Еще сильнее сопротивлялась аболиционизму Португалия, испытывавшая такое же давление и угрозы еще задолго до американской демонстрации морской силы в 1842 г. К этому времени обстановка в метрополиях, вообще во всей Европе, а также в Анголе и Бразилии сложилась непростая. Державам Пиренейского полуострова пришлось идти на уступки и подписать новое двустороннее соглашение, имевшее, наконец, действительно серьезное значение для борьбы с работорговцами этих стран.
В Южной Америке, и особенно в Бразилии, Лондон не отказывался даже от политики шантажа, обещая за аболиционистские меры признание «де юре» новой империи Бразилии, провозгласившей независимость еще в 1822 г. Четыре года спустя хитростью, используя одну статью в торговом договоре с Бразилией, англичане добились от южноамериканского государства обещания принять закон об аболиционизме к 1830 г. Французы назвали такой ход «английским макиавеллизмом». Закон приняли годом позже обещанного, но бразильская работорговля велась с полным размахом еще лет двадцать. Только когда британские военные суда вошли в бразильские территориальные воды и стали обстреливать и топить невольничьи корабли прямо в портах (с другими государствами подобные акции могли бы считаться поводом для войны — «казус белли»), бразильский парламент принял закон о полном запрете работорговли. Однако это было уже в 1850 г.
От времени присоединения к принципам аболиционизма отдельных стран до эффективного их включения в международную систему борьбы с работорговлей проходила примерно жизнь целого поколения людей. Особенно знаменателен период 1830–1850 гг., и на нем стоит остановиться для сравнения с событиями последующих лет. Франция в эти годы после долгого сопротивления аболиционизму вдруг вырвалась вперед. В марте 1831 г. Июльская монархия провозгласила уже третий французский закон о запрете работорговли и борьбе с нею. На этот раз меры предлагались драконовские. В ноябре того же года произошло то событие, которое все сменявшие друг друга с момента Реставрации правительства Франции старались всеми силами оттянуть, — подписание конвенции между Англией и Францией о праве взаимного досмотра судов. Из-за своей сомнительной законности Июльская монархия, стремясь к внешней поддержке режима, не могла уклониться от таких обязательств. Французы сохранили автономность в борьбе с работорговлей, но незаконной французской торговле рабами пришел конец.

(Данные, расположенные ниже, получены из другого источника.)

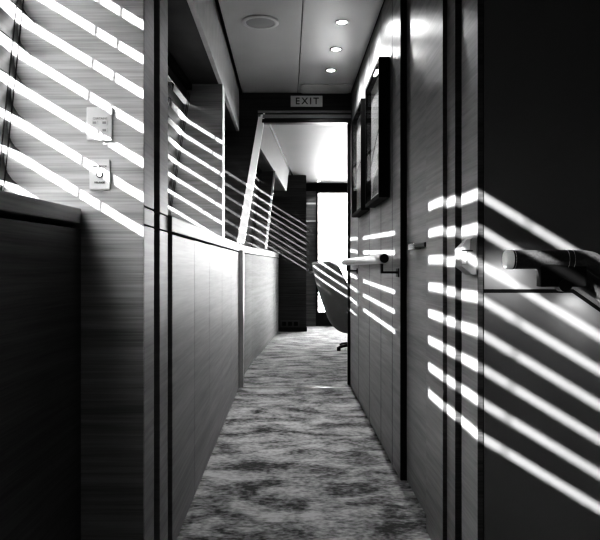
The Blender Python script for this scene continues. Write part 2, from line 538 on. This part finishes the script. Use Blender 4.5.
# ------------------------------------------------------------------ windows on the left, blinds
WINS = [(-1.2, P1), (PIL + 0.02, R1), (R1 + 0.10, D), (D + 0.06, 6.8), (6.85, PF)]
def ysplit(y0, y1):
    ys = [y0] + [q[0] for q in HULL if y0 < q[0] < y1] + [y1]
    out = []
    for a, c in zip(ys, ys[1:]):
        n = max(1, int((c - a) / 0.8))
        out += [a + (c - a) * k / n for k in range(n)]
    return out + [ys[-1]]
S = 0.080
H0 = 0.366          # a slat's lower inner edge, above eye height
DEL = 0.025
blabels = ['wooden venetian blind at the left edge, over the near cabinet', 'venetian blind just behind the left pillar in the corridor',
           'venetian blind between the corridor post and the doorway', 'venetian blind just inside the doorway in the salon',
           'venetian blind farthest along, next to the dark far panel']
for i, (y0, y1) in enumerate(WINS):
    ys = ysplit(y0, y1)
    zb = lambda y: ledge_top(max(y, P1))
    w = struct(bpy.data.objects.new('window_%d' % (i + 1), None)); col.objects.link(w)
    w.location = (hull(y0, 0.5), (y0 + y1) / 2, E + 0.5)
    inv = (-w.location.x, -w.location.y, -w.location.z)
    rings = []
    for y in ys:
        za, zc = zb(y) - 0.002, E + 0.984
        xa, xc = hull(y, za - E) - 0.135, hull(y, zc - E) - 0.135
        rings.append([(xa, y, za), (xa - 0.006, y, za), (xc - 0.006, y, zc), (xc, y, zc)])
    p = MB().strip(rings).build('pane', M['glass'], w); p.location = inv
    b = MB()
    for ya, yc in ((y0, y0 + 0.03), (y1 - 0.03, y1)):
        rr = []
        for y in (ya, yc):
            za, zc = zb(y) - 0.002, E + 0.984
            xa, xc = hull(y, za - E) - 0.11, hull(y, zc - E) - 0.11
            rr.append([(xa, y, za), (xa - 0.06, y, za), (xc - 0.06, y, zc), (xc, y, zc)])
        b.strip(rr)
    p = b.build('window_frame', M['black_satin'], w); p.location = inv
    # blind
    bl = thing('venetian_blind', blabels[i], 'blind', (hull(y0, 0.8), y0, E + 0.9), 'venetian blinds')
    binv = (-bl.location.x, -bl.location.y, -bl.location.z)
    k = -3
    ya, yc = y0 + 0.0006, y1 - 0.0006
    ys2 = ysplit(ya, yc)
    while True:
        if i == 0: h, hgt, dl = H0 + S * k, 0.0790, 0.033
        else: h, hgt, dl = 0.397 + 0.078 * k, 0.0795, 0.025
        k += 1
        if h > (0.90 if i == 0 else 0.87): break
        hmin = max(ledge_top(max(y0, P1)), ledge_top(y1)) - E + 0.004
        if h < hmin:
            hgt -= hmin - h; h = hmin
            if hgt < 0.02: continue
        rings = []
        for y in ys2:
            xB = hull(y, h)
            prof = []
            m = 5
            for q in range(m + 1):
                s = q / m
                bow = -0.010 * math.sin(PI * s)
                prof.append((xB - dl * s ** 0.8 + bow * 0.95, y, E + h + hgt * s + bow * 0.3))
            back = [(p[0] - 0.0030, p[1], p[2] - 0.0008) for p in prof[::-1]]
            rings.append(prof + back)
        p = MB().strip(rings).build('slat', M['slat'], bl, smooth=True); p.location = binv
    b = MB(); rr = []
    for y in ys2:
        x = hull(y, 0.9) - 0.012
        zr = 0.916 if i == 0 else 0.942
        rr.append([(x + 0.01, y, E + zr), (x - 0.03, y, E + zr), (x - 0.03, y, E + 0.974), (x + 0.01, y, E + 0.974)])
    p = b.strip(rr).build('head_rail', M['black'], bl); p.location = binv
    L = yc - ya
    cys = [yc - 0.0865, yc - 0.12]
    y = cys[-1] - 0.62
    while y > ya + 0.05:
        cys.append(y); y -= 0.62
    for y in cys:
        p = MB().tube([(hull(y, h) + 0.004, y, E + h) for h in (zb(y) - E + 0.004, 0.5, 0.90)], 0.0018, 6).build('cord', M['cord'], bl); p.location = binv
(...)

Это произошло не потому, что национальные законы или международные договоры как бы автоматически вступали в силу и оказывались эффективными. Яркой иллюстрацией банальной исторической ситуации служит, например, продолжение торговли черными рабами на западном побережье Африки именно тогда, когда под влиянием Англии Западная Европа постепенно, вернее сказать, медленно двигалась к международному аболиционизму.

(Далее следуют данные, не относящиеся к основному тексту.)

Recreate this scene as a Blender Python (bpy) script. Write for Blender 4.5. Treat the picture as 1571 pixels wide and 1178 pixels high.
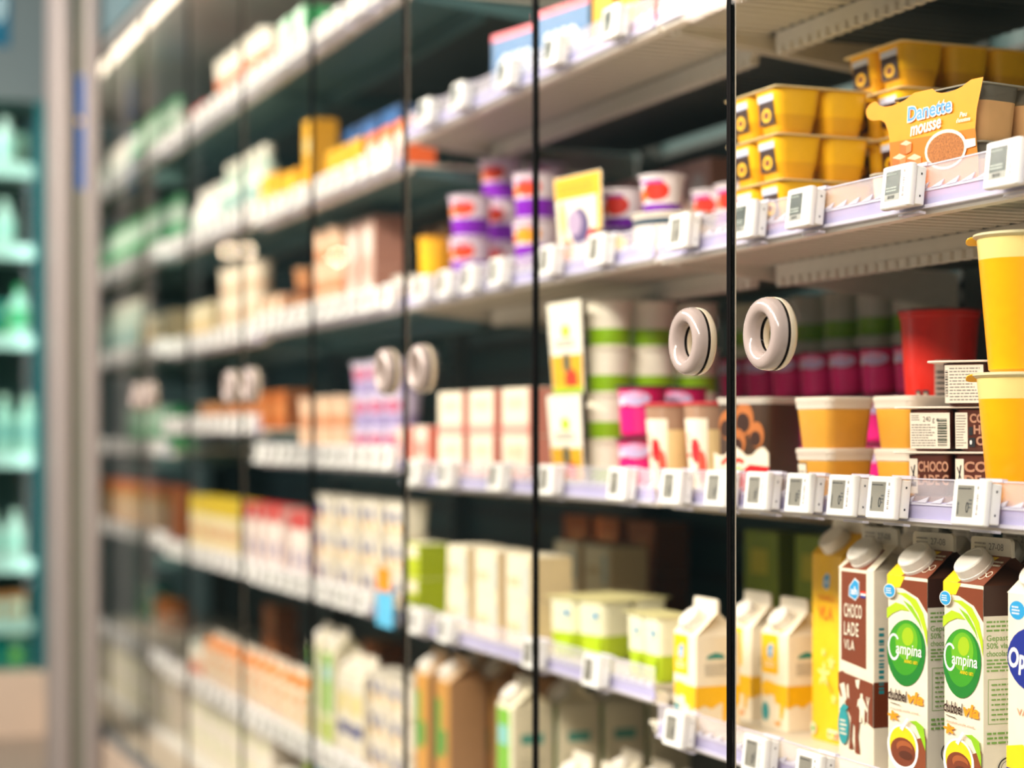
import bpy, math, random
from mathutils import Vector, Matrix
from mathutils.geometry import tessellate_polygon

for _o in list(bpy.data.objects):
    bpy.data.objects.remove(_o, do_unlink=True)
SC = bpy.context.scene
COL = SC.collection
RND = random.Random(7)

# ------------------------------------------------------------------ camera
F = 2900.0                                   # focal length in pixels of a 1571 px wide frame
TA = 1163.5 / F
AL = math.atan(TA)
SA, CA = math.sin(AL), math.cos(AL)
XV, YH = -378.0, 668.0                       # where the cabinet run vanishes
HC = 1.15                                    # camera height
WD = 0.6                                     # door width
D = 1.069                                    # glass plane distance
cam_d = bpy.data.cameras.new('camera')
cam = bpy.data.objects.new('camera', cam_d)
COL.objects.link(cam)
cam_d.sensor_width = 36.0
cam_d.lens = F / 1571.0 * 36.0
cam_d.shift_y = (YH - 589.0) / 1571.0
cam_d.clip_start = 0.02
cam.location = (0, 0, HC)
cam.rotation_euler = Vector((-CA, SA, 0)).to_track_quat('-Z', 'Y').to_euler()
cam_d.dof.use_dof = True
cam_d.dof.focus_distance = 2.2
cam_d.dof.aperture_fstop = 2.1
SC.camera = cam

# ------------------------------------------------------------------ light and exposure
SC.view_settings.view_transform = 'Standard'
SC.view_settings.look = 'None'
SC.view_settings.gamma = 1.0
SC.view_settings.use_curve_mapping = False
SC.view_settings.exposure = 0.05
SC.cycles.max_bounces = 8
SC.cycles.transparent_max_bounces = 16
SC.cycles.glossy_bounces = 3
SC.cycles.diffuse_bounces = 3
SC.cycles.sample_clamp_indirect = 6.0
SC.cycles.caustics_reflective = False
SC.cycles.caustics_refractive = False
world = bpy.data.worlds.new('world')
SC.world = world
world.use_nodes = True
world.node_tree.nodes['Background'].inputs['Color'].default_value = (0.30, 0.52, 0.55, 1)
world.node_tree.nodes['Background'].inputs['Strength'].default_value = 0.22


def area(name, loc, aim, sx, sy, power, color):
    l = bpy.data.lights.new(name, 'AREA')
    l.shape = 'RECTANGLE'
    l.size, l.size_y = sx, sy
    l.energy = power
    l.color = color
    o = bpy.data.objects.new(name, l)
    COL.objects.link(o)
    o.location = loc
    o.rotation_euler = Vector(aim).to_track_quat('-Z', 'Y').to_euler()
    return o


KEY = (1.0, 0.85, 0.75)
for i, xx in enumerate((0.6, -1.4, -3.4, -5.4)):          # unseen ceiling strips over the aisle, set out and tilted as front fill
    area('ceiling_lamp', (xx, -0.95, HC + 1.70), (0.0, 1.0, -0.85), 1.7, 0.40, (94, 94, 112, 122)[i], KEY)
for k in (-1, 1, 3, 5, 7, 9):                              # led strips behind the door hinges
    area('mullion_lamp', (-((k + 4) * WD - D * TA), 1.105, HC + 0.15), (0, 1, 0), 0.03, 2.1, 1.25, (1.0, 0.90, 0.80))

for k in (0, 2, 4, 6, 8):                                  # led strips under the canopies
    area('canopy_lamp', (-((k + 4) * WD - D * TA), 1.13, HC + 1.24), (0, 0.25, -1), 1.1, 0.04, 0.6 if k < 2 else 0.7, (1.0, 0.90, 0.80))
area('canopy_lamp', (-7.36, 0.8, HC + 1.22), (-0.3, 0, -1), 0.05, 0.4, 0.8, (1.0, 0.95, 0.88))
area('mullion_lamp', (-7.38, 0.98, HC + .2), (-1, -.3, 0), 0.03, 1.6, 1.0, (1.0, 0.95, 0.88))  # extra lamp, added to brighten the inside of the teal cabinet

# ------------------------------------------------------------------ picture to place
def tq(px, q):
    """distance along the run of what stands at depth q and shows at column px"""
    return (F * q / (CA * (px - XV)) - q * SA) / CA


def hq(px, py, q):
    return -(py - YH) / (px - XV) * q / CA


def tk(k):
    return (k + 4) * WD - D * TA


# ------------------------------------------------------------------ materials
def lin(h):
    h = h.lstrip('#')
    c = [int(h[i:i + 2], 16) / 255 for i in (0, 2, 4)]
    return tuple((x / 12.92 if x <= 0.04045 else ((x + 0.055) / 1.055) ** 2.4) for x in c) + (1.0,)


_MC = {}


def M(hexc, rough=0.45, metal=0.0, alpha=1.0, var=0.06, scale=60.0, emit=0.0, coat=0.0):
    key = (hexc, rough, metal, alpha, var, scale, emit, coat)
    if key in _MC:
        return _MC[key]
    m = bpy.data.materials.new('finish_' + hexc.lstrip('#'))
    m.use_nodes = True
    nt = m.node_tree
    b = nt.nodes['Principled BSDF']
    b.inputs['Roughness'].default_value = rough
    b.inputs['Metallic'].default_value = metal
    b.inputs['Alpha'].default_value = alpha
    if coat:
        b.inputs['Coat Weight'].default_value = coat
    c = lin(hexc)
    if var > 0:
        tc = nt.nodes.new('ShaderNodeTexCoord')
        n = nt.nodes.new('ShaderNodeTexNoise')
        n.inputs['Scale'].default_value = scale
        n.inputs['Detail'].default_value = 1.0
        nt.links.new(tc.outputs['Object'], n.inputs['Vector'])
        mx = nt.nodes.new('ShaderNodeMix')
        mx.data_type = 'RGBA'
        mx.inputs['A'].default_value = tuple(x * (1 - var) for x in c[:3]) + (1,)
        mx.inputs['B'].default_value = tuple(min(1, x * (1 + var)) for x in c[:3]) + (1,)
        nt.links.new(n.outputs['Fac'], mx.inputs['Factor'])
        nt.links.new(mx.outputs['Result'], b.inputs['Base Color'])
    else:
        b.inputs['Base Color'].default_value = c
    if emit:
        b.inputs['Emission Color'].default_value = c
        b.inputs['Emission Strength'].default_value = emit
    _MC[key] = m
    return m


def dull(m):
    m.node_tree.nodes['Principled BSDF'].inputs['Specular IOR Level'].default_value = 0.05
    return m


def glass_material(name, tint, refl=0.5):
    m = bpy.data.materials.new(name)
    m.use_nodes = True
    nt = m.node_tree
    nt.nodes.clear()
    out = nt.nodes.new('ShaderNodeOutputMaterial')
    tr = nt.nodes.new('ShaderNodeBsdfTransparent')
    tr.inputs['Color'].default_value = tint
    gl = nt.nodes.new('ShaderNodeBsdfGlossy')
    gl.inputs['Roughness'].default_value = 0.0
    geo = nt.nodes.new('ShaderNodeNewGeometry')
    dot = nt.nodes.new('ShaderNodeVectorMath')
    dot.operation = 'DOT_PRODUCT'
    nt.links.new(geo.outputs['Incoming'], dot.inputs[0])
    nt.links.new(geo.outputs['Normal'], dot.inputs[1])

    def math_(op, a, b):
        n = nt.nodes.new('ShaderNodeMath')
        n.operation = op
        for i, v in enumerate((a, b)):
            if isinstance(v, (int, float)):
                n.inputs[i].default_value = v
            elif v is not None:
                nt.links.new(v, n.inputs[i])
        return n.outputs[0]
    c = math_('ABSOLUTE', dot.outputs['Value'], None)
    f = math_('POWER', math_('SUBTRACT', 1.0, c), 5.0)
    f = math_('ADD', math_('MULTIPLY', f, 0.96), 0.04)
    f = math_('MULTIPLY', f, refl)
    mix = nt.nodes.new('ShaderNodeMixShader')
    nt.links.new(f, mix.inputs[0])
    nt.links.new(tr.outputs[0], mix.inputs[1])
    nt.links.new(gl.outputs[0], mix.inputs[2])
    nt.links.new(mix.outputs[0], out.inputs['Surface'])
    return m


GLASS = glass_material('door_glass', (0.965, 0.985, 0.975, 1), 0.3)
GLASS_TEAL = glass_material('teal_door_glass', (0.80, 0.95, 0.94, 1), 0.3)
WHITE = M('#f4f1ee', 0.4)
RAILM = M('#c6c0ea', 0.25, alpha=0.62, var=0.0)
CLEARR = M('#e6dde8', 0.2, alpha=0.30, var=0.0)
RIDGE = M('#ece8fa', 0.3, alpha=0.6, var=0.0)
METAL_W = M('#d9d2c6', 0.4)
TAGW = M('#f7f5f3', 0.3, var=0.0)
INK = M('#23262b', 0.5, var=0.0)


# ------------------------------------------------------------------ mesh builder
def rring(hw, hd, r, z, n=3, cx=0.0, cy=0.0):
    r = min(r, hw, hd)
    pts = []
    for sx, sy, a0 in ((1, -1, -90), (1, 1, 0), (-1, 1, 90), (-1, -1, 180)):
        for i in range(n + 1):
            a = math.radians(a0 + 90.0 * i / n)
            pts.append((cx + sx * (hw - r) + r * math.cos(a), cy + sy * (hd - r) + r * math.sin(a), z))
    return pts


def circ(r, z, n=28, cx=0.0, cy=0.0):
    return [(cx + r * math.cos(2 * math.pi * i / n), cy + r * math.sin(2 * math.pi * i / n), z) for i in range(n)]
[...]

Сами англичане, впрочем, тоже не все сразу стали убежденными противниками работорговли в день святого Сильвестра в 1807 г. Британские невольничьи суда все еще плавали у африканских берегов в 1820 г., а возможно, и позже, но английских кораблей, безусловно, было меньше других. В нелегальной работорговле участвовали и Соединенные Штаты, хотя, по-видимому, очень незначительно, так как — факт исключительный — среди рабов на плантациях южан в XIX в. была очень высокая рождаемость. Тем не менее некоторые авторы считают, что в описываемый нами период Нью-Йорк являлся самым крупным в мире работорговым портом. Противоречивость оценок относительно США объясняется еще и тем, что, хотя североамериканцы мало занимались торговлей рабами, их косвенное участие в невольничьем промысле было большим
Как уже отмечалось, португальцы, несмотря на известный договор, сохраняли до 1840 г. право вывозить в Бразилию невольников из африканских областей к югу от экватора. Испанцы же, хотя и потеряли большинство земель в своей американской империи, но сохранили Кубу, где с 1820-х годов стали наращивать производство сахара и табака. Поскольку «асьенто» более не существовало, испанцы на Кубе с помощью метрополии получили возможность удовлетворять потребности в рабочей силе, возможно, даже лучше, чем во времена легальной работорговли. Кстати, именно Куба в течение десятка лет оказалась излюбленным местом сбыта «товара» нелегальными французскими работорговцами. Они находили здесь более свободный рынок и покупателей, плативших больше и аккуратнее, чем колонисты-плантаторы на французских Антильских островах.